Great Barrier Reef ‘terminal’ – scientists despair at latest disaster

By MiNDFOOD

Left: coral affected by bleaching. Right: living, healthy coral
Left: coral affected by bleaching. Right: living, healthy coral
Last year was bad enough, this is a disaster, says expert on Great Barrier Reef damage

Back-to-back severe bleaching events have affected two-thirds of the Great Barrier Reef.

The findings have caused alarm among scientists, who say the closeness of the 2016 and 2017 bleaching events is unprecedented for the reef, and will give damaged coral little chance to recover.

Scientists with the Australian Research Council’s Centre of Excellence for Coral Reef Studies last week completed aerial surveys of the world’s largest living structure, scoring bleaching at 800 individual coral reefs across 8000km.

The results show the two consecutive mass bleachings events have affected a 1500km stretch, leaving only the reef’s southern third unscathed.

Last year’s bleaching was concentrated in the reef’s northern third. The 2017 event spread further south, and was most intense in the middle section of the reef. Worse, this year’s mass bleaching, which was the second most severe after the 2016 event, occurred when there was no El Nino weather pattern.

Mass bleaching – a phenomenon caused by sea surface temperatures rising due to global warming – has occurred on the reef four times in recorded history.

Professor Terry Hughes, who led the surveys, said even the fastest-growing corals needed about 10 years to recover. He raised serious concerns about the increasing frequency of mass bleachings.

“The significance of bleaching this year is that it’s back to back, so there’s been zero time for recovery,” Hughes said.

“It’s too early yet to tell what the full death toll will be from this year’s bleaching, but clearly it will extend 500km south of last year’s bleaching.”

Last year, in the worst-affected areas to the reef’s north, roughly two-thirds of shallow-water corals were lost.

Hughes has warned Australia now faces a closing window to save the reef by taking decisive action on climate change.

The 2017 bleaching is likely to be compounded by other stresses on the reef, including the destructive crown of thorns starfish and poor water quality.

Tropical cyclone Debbie came too late and too far south for its cooling effect to alleviate bleaching.

Hughes said its slow movement across the reef was likely to have caused destruction to coral along a path up to 100km wide.

“It added to the woes of the bleaching. It came too late to stop the bleaching, and it came to the wrong place,” he said.

Some reef scientists are now becoming despondent. Water quality expert Jon Brodie said the reef was now in a “terminal stage”. Brodie has devoted much of his life to improving water quality on the reef, one measure used to stop bleaching.

He said measures to improve water quality were failing.

“We’ve given up. It’s been my life managing water quality. We’ve failed,” Brodie said. “Even though we’ve spent a lot of money, we’ve had no success.”

Brodie used strong language to describe the threats to the reef in 2017. He said the compounding effect of back-to-back bleaching, Cyclone Debbie, and run-off from nearby catchments should not be understated.

“Last year was bad enough, this year is a disaster year,” Brodie said. “The federal government is doing nothing really, and the current programmes, the water quality management is having very limited success.

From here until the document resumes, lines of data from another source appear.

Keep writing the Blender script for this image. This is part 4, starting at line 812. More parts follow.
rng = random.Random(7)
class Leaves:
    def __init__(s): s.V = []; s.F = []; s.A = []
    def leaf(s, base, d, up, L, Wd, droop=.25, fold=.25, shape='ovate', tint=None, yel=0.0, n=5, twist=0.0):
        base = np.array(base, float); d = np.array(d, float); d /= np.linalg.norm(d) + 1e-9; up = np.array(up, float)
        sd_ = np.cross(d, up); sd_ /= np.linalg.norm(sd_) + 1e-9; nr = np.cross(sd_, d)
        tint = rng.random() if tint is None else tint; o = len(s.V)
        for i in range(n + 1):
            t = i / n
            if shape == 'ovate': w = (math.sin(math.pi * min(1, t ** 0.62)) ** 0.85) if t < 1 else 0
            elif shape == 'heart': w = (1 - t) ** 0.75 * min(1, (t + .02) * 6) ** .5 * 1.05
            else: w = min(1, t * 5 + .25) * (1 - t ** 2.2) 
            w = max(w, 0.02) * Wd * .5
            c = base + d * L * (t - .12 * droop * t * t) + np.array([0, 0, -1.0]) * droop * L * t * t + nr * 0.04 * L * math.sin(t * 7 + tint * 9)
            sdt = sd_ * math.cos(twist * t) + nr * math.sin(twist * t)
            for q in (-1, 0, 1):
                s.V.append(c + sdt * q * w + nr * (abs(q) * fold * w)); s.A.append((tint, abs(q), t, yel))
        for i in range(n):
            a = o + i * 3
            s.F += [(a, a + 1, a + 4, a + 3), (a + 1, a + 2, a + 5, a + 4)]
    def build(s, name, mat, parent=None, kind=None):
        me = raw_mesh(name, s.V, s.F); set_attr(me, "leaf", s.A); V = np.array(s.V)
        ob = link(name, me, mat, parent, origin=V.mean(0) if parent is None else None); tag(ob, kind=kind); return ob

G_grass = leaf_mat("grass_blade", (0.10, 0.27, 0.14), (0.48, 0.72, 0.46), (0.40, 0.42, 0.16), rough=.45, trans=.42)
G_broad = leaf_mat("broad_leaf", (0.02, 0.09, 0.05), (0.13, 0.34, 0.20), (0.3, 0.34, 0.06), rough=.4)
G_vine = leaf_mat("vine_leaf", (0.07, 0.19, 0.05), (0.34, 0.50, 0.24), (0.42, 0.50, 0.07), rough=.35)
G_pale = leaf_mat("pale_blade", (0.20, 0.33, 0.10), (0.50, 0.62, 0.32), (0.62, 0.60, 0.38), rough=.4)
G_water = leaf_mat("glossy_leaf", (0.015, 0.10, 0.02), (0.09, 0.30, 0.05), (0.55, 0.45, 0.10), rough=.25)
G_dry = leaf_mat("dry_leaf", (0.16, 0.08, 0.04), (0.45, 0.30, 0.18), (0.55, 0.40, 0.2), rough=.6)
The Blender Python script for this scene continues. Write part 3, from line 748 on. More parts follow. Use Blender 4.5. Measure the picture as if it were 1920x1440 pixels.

It’s unsuccessful.”

Others remain optimistic, out of necessity. Jon Day was a director of the Great Barrier Reef Marine Park Authority for 16 years until retiring in 2014.

Day, whose expertise lies in protected area planning and management, said the federal government’s approach to protecting the reef was sorely lacking.

He said it was taking too relaxed an approach to fishing, run-off and pollution from farming, and the dumping of maintenance dredge spoil.

The government was far short of the $8.2b needed to meet water quality targets. Australia was on track to fail its short-term 2018 water quality targets, let alone meet more ambitious long-term goals.

“You’ve got to be optimistic, I think we have to be,” Day aid. “But every moment we waste, and every dollar we waste, isn’t helping the issue. We’ve been denying it for so long, and now we’re starting to accept it. But we’re spending insufficient amounts addressing the problem.”

The Queensland tourism industry raised questions about the reliability of the survey, saying scientists had previously made exaggerated claims about mortality rates and bleaching.